━━ Data
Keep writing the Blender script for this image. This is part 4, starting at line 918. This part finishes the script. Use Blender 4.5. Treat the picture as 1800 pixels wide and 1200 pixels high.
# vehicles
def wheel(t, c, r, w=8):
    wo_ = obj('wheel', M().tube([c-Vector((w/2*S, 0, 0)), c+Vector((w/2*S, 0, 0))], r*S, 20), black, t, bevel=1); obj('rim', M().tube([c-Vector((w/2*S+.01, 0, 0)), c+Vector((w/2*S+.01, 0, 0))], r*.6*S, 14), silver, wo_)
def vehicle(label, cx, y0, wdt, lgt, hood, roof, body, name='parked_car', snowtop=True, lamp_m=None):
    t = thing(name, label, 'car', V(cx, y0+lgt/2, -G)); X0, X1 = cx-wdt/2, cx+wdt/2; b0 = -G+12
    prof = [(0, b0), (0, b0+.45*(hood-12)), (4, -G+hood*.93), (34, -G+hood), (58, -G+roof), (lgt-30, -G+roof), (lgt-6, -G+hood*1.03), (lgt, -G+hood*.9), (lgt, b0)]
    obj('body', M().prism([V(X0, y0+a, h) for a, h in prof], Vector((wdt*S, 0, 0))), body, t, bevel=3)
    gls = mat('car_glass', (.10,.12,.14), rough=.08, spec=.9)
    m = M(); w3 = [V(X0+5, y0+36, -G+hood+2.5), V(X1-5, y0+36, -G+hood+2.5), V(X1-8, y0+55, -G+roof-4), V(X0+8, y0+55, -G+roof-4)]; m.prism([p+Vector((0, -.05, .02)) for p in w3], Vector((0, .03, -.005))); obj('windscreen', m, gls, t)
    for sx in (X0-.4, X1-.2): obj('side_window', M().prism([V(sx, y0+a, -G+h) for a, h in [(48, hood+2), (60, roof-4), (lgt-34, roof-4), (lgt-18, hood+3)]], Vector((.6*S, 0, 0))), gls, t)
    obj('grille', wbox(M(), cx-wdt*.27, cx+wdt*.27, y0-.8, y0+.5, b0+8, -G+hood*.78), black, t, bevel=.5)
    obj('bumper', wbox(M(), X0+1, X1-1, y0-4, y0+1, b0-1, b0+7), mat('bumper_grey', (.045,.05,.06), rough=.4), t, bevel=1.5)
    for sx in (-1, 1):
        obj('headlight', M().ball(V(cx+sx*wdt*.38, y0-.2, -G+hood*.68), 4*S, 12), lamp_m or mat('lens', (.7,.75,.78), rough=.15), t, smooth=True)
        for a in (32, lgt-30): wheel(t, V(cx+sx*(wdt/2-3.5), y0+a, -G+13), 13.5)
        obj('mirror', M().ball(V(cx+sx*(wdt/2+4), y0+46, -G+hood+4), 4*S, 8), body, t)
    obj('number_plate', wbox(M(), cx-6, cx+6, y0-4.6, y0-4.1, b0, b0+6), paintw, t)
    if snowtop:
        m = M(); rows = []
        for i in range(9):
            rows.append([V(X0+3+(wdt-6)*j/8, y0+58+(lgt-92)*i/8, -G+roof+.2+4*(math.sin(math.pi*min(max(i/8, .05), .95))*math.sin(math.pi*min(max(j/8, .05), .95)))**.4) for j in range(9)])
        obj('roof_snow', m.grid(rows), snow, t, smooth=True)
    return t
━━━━
Goal: Your task is to quote all of the data word for word.

The reply:
Keep writing the Blender script for this image. This is part 4, starting at line 918. This part finishes the script. Use Blender 4.5. Treat the picture as 1800 pixels wide and 1200 pixels high.
# vehicles
def wheel(t, c, r, w=8):
    wo_ = obj('wheel', M().tube([c-Vector((w/2*S, 0, 0)), c+Vector((w/2*S, 0, 0))], r*S, 20), black, t, bevel=1); obj('rim', M().tube([c-Vector((w/2*S+.01, 0, 0)), c+Vector((w/2*S+.01, 0, 0))], r*.6*S, 14), silver, wo_)
def vehicle(label, cx, y0, wdt, lgt, hood, roof, body, name='parked_car', snowtop=True, lamp_m=None):
    t = thing(name, label, 'car', V(cx, y0+lgt/2, -G)); X0, X1 = cx-wdt/2, cx+wdt/2; b0 = -G+12
    prof = [(0, b0), (0, b0+.45*(hood-12)), (4, -G+hood*.93), (34, -G+hood), (58, -G+roof), (lgt-30, -G+roof), (lgt-6, -G+hood*1.03), (lgt, -G+hood*.9), (lgt, b0)]
    obj('body', M().prism([V(X0, y0+a, h) for a, h in prof], Vector((wdt*S, 0, 0))), body, t, bevel=3)
    gls = mat('car_glass', (.10,.12,.14), rough=.08, spec=.9)
    m = M(); w3 = [V(X0+5, y0+36, -G+hood+2.5), V(X1-5, y0+36, -G+hood+2.5), V(X1-8, y0+55, -G+roof-4), V(X0+8, y0+55, -G+roof-4)]; m.prism([p+Vector((0, -.05, .02)) for p in w3], Vector((0, .03, -.005))); obj('windscreen', m, gls, t)
    for sx in (X0-.4, X1-.2): obj('side_window', M().prism([V(sx, y0+a, -G+h) for a, h in [(48, hood+2), (60, roof-4), (lgt-34, roof-4), (lgt-18, hood+3)]], Vector((.6*S, 0, 0))), gls, t)
    obj('grille', wbox(M(), cx-wdt*.27, cx+wdt*.27, y0-.8, y0+.5, b0+8, -G+hood*.78), black, t, bevel=.5)
    obj('bumper', wbox(M(), X0+1, X1-1, y0-4, y0+1, b0-1, b0+7), mat('bumper_grey', (.045,.05,.06), rough=.4), t, bevel=1.5)
    for sx in (-1, 1):
        obj('headlight', M().ball(V(cx+sx*wdt*.38, y0-.2, -G+hood*.68), 4*S, 12), lamp_m or mat('lens', (.7,.75,.78), rough=.15), t, smooth=True)
        for a in (32, lgt-30): wheel(t, V(cx+sx*(wdt/2-3.5), y0+a, -G+13), 13.5)
        obj('mirror', M().ball(V(cx+sx*(wdt/2+4), y0+46, -G+hood+4), 4*S, 8), body, t)
    obj('number_plate', wbox(M(), cx-6, cx+6, y0-4.6, y0-4.1, b0, b0+6), paintw, t)
    if snowtop:
        m = M(); rows = []
        for i in range(9):
            rows.append([V(X0+3+(wdt-6)*j/8, y0+58+(lgt-92)*i/8, -G+roof+.2+4*(math.sin(math.pi*min(max(i/8, .05), .95))*math.sin(math.pi*min(max(j/8, .05), .95)))**.4) for j in range(9)])
        obj('roof_snow', m.grid(rows), snow, t, smooth=True)
    return t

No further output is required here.